Logan Lucky marks a major attempt by Soderbergh to short-circuit the traditional system of marketing and distributing a movie in today’s low-risk studio landscape. The movie, which was made on a $25 million budget, is opening in 2,500 theaters through a series of deals Soderbergh arranged with theaters and the 20-or-so-employee indie distributor Bleecker Street. The idea is to cut down on the money spent on getting a movie into theaters, lowering the bar for turning a profit and, ultimately, creating more favorable conditions for directors who, like Soderbergh, prefer to tell stories in their own risk-friendly way.
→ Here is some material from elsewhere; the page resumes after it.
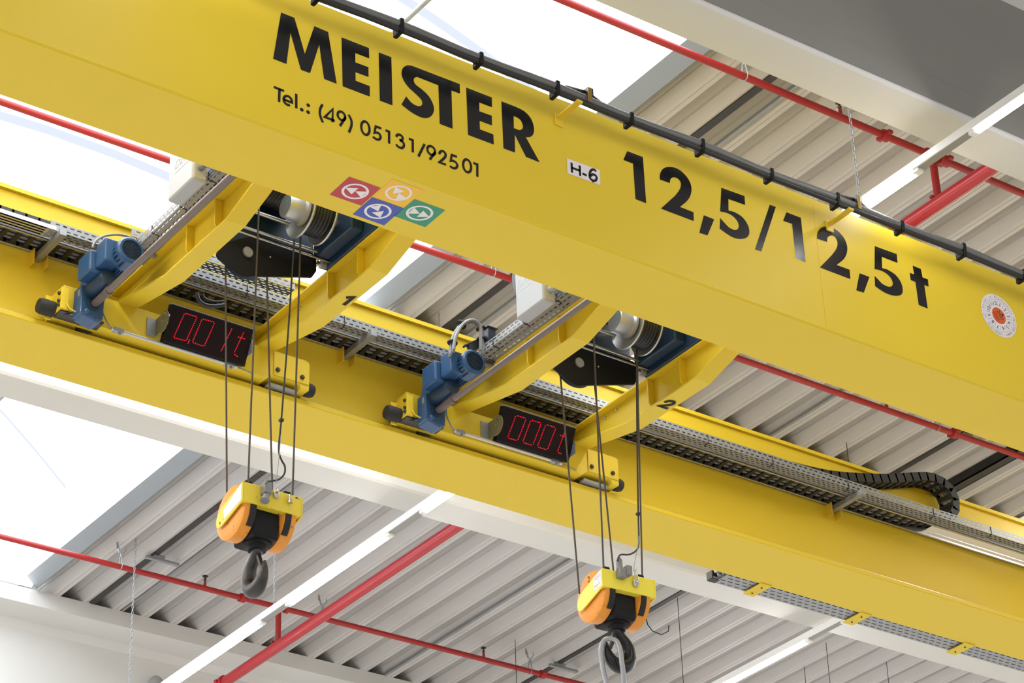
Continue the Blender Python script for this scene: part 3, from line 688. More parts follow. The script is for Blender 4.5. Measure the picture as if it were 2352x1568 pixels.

It’s funny, though, to think that a project as potentially radical as this could feel so breezy and slight. Soderbergh told The New York Times recently that he was done making “important” movies; his jungle-trekking two-part political biopic Che, starring Benicio Del Toro as Che Guevara, killed that notion. So instead, his most recent spate of films have felt like beautiful, effortless little trifles—movies like Haywire and Contagion that feel too small to be the enduring efforts of someone so big.

But that’s the wonder of them. Soderbergh doesn’t make important movies—he makes good ones. And a movie like Logan Lucky succeeds in part because it’s wonderfully told, with Soderbergh’s trademark knack for collapsing exposition until it feels intellectually abstract, like we’re watching peoples’ thoughts and actions—the plans they dream up and the plans they carry out—get collapsed into the same moment. Dude loves a good montage, and the joy of watching one unfold is that he makes us feel like we’re thinking alongside his characters. Per usual for the director, Logan Lucky leans on a star-studded, hyper-charismatic cast, a sea of familiar faces. Soderbergh stacks even the small supporting roles with the likes of Katie Holmes, Katherine Waterston, Seth MacFarlane (so cleverly disguised I thought he was a young Mike Myers knockoff), and Hilary Swank.

The leads, meanwhile, are all alive with rich detail: Joe Bang, with his beach-resort blue eyes and the fake salt he carries in his socks to liven up his daily boiled eggs; Jimmy Logan with his preacherly, over-enunciated drawl. Tatum and Soderbergh remain a strong alliance. Here and in the Magic Mike movies, Tatum proves himself to be the perfect kind of hero for the Soderbergh universe—that is, a hard-working, charming, practically-minded presence who nevertheless never lets you forget he’s a star. Soderbergh loves to see these living persona machines put to work, and so do we. Logan Lucky may be, by those standards, more of the same. But more of the same, from Soderbergh, is what more summer movies should aspire to be.